Malaysian equities play catch up after Thaipusam break


KUALA LUMPUR: Domestic equities rose after the Thaipusam break, despite some global investors' anxiety over the US Federal Reserve chair's latest remarks that rate cuts may not materialise owing to the escalation of the trade war.

At the start of trading, the FBM KLCI was up 2.37 points to 1,592.32, playing catch up to Wall Street's Monday night gains on the back of a technology-stock rally.

There was some strong buying interest in bank stocks including Maybank, gaining eight sen to RM10.54, RHB rising six sen to RM6.54 and Public Bank adding two sen to RM4.47.

Gamuda jumped six sen to RM5.45 and Telekom Malaysia climbed six sen to RM6.83. Kuala Lumpur Kepong was 18 sen higher at RM20.40.

Meanwhile, consumer giant Nestle gained 18 sen to RM90.98 while Dutch Lady rose 29 sen to RM31.

Of actives, Ingenieur was flat at 5.5 sen, Harvest Miracle was up 0.5 sen to 16.5 sen and MYEG gained two sen to RM1.03.

The equities performance was in line with Malacca Securities Research's projection that investors will turn to more conservative plays amid the ongoing volatility.

"We favour consumer, banking, and REITs, which should outperform amid current market uncertainties, supported by stable yield and a continued recovery in the mall footfall traffic," said the research firm in a note.

It added also that US President Donald Trump's 25% tariff on steel and aluminium imports should open trading opportunities for local steel players, as the policy is expected to primarily impact export players.

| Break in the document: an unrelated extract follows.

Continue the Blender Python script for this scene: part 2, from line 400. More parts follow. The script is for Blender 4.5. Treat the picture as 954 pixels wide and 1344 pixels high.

Overnight, Fed chair Jerome Powell told a Senate Committee that there was no rush to cut interest rates given the strong job market and elevated inflation. The comments sent US Treasury yields higher and dampened investor appetite for equities, although stock prices remained supported by strong corporate earnings.

Amid Trump's trade policies, which could put more upward pressure on inflation, the Fed will be looking for more evidence of a softening job market and consumer prices before it proceeds with any rate cuts in 2025.